At trial, the defendants initially argued, in response to the plaintiffs claim that the act applied, that the Belle Haven Land Company was a political subdivision so as to avoid the applicability of the act. See General Statutes § 47-33h.18 The defendants, however, subsequently withdrew this argument. At no point in the proceedings before the trial court did the plaintiff plead or otherwise claim that the defendants had violated its constitutional right to travel. Furthermore, the plaintiff never adopted as its own, as it could have done, the argument, which was made only temporarily by the defendants as a counterargument, that the Belle Haven Land Company was a political subdivision of the state. Furthermore, it was implicit in the plaintiffs claim that the act applied to the present case, that the plaintiffs argument was not that the Belle Haven Land Company *540was a political subdivision of the state. We reject the plaintiffs effort on appeal to secure a second opportunity at making, for the first time, such a constitutional claim.
Our refusal to do so is analogous to our general refusal to review an issue that has not been properly raised before the trial court. See Bell Atlantic Mobile, Inc. v. Dept. of Public Utility Control, 253 Conn. 453, 485, 753 A.2d 361 (2000) (“we ordinarily will not review an issue that has not been properly raised before the trial court”); Santopietro v. New Haven, 239 Conn. 207, 219-20, 682 A.2d 106 (1996) (court “not required to consider any claim that was not properly preserved in the trial court”); Yale University v.
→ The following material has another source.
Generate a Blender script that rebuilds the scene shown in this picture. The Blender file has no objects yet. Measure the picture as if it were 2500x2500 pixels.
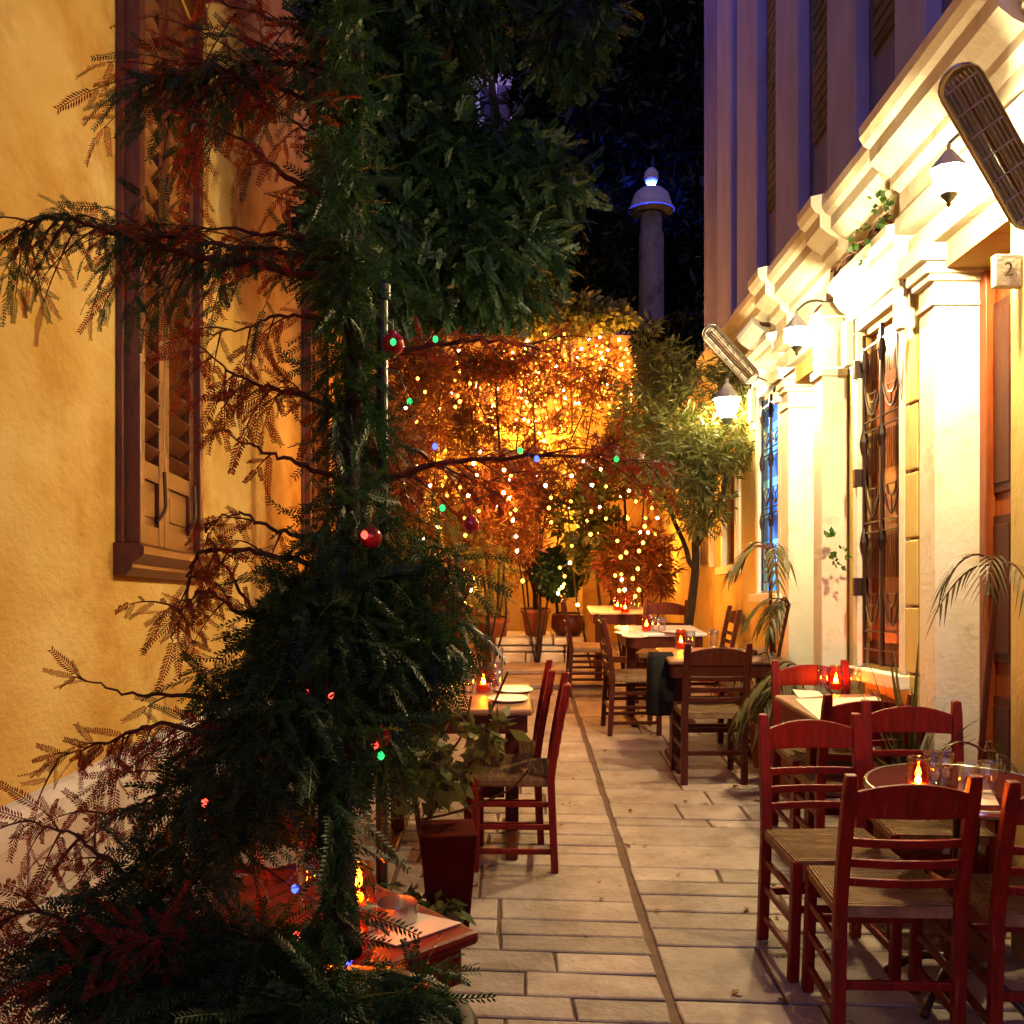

Blumenthal, 225 Conn. 32, 36 n.4, 621 A.2d 1304 (1993) (court declined to consider issues briefed on appeal but not raised at trial); see also Practice Book § 60-5 (“court shall not be bound to consider a claim unless it was distinctly raised at the trial or arose subsequent to the trial”).
The judgment is reversed and the case is remanded with direction to render judgment for the defendants.
In this opinion the other justices concurred.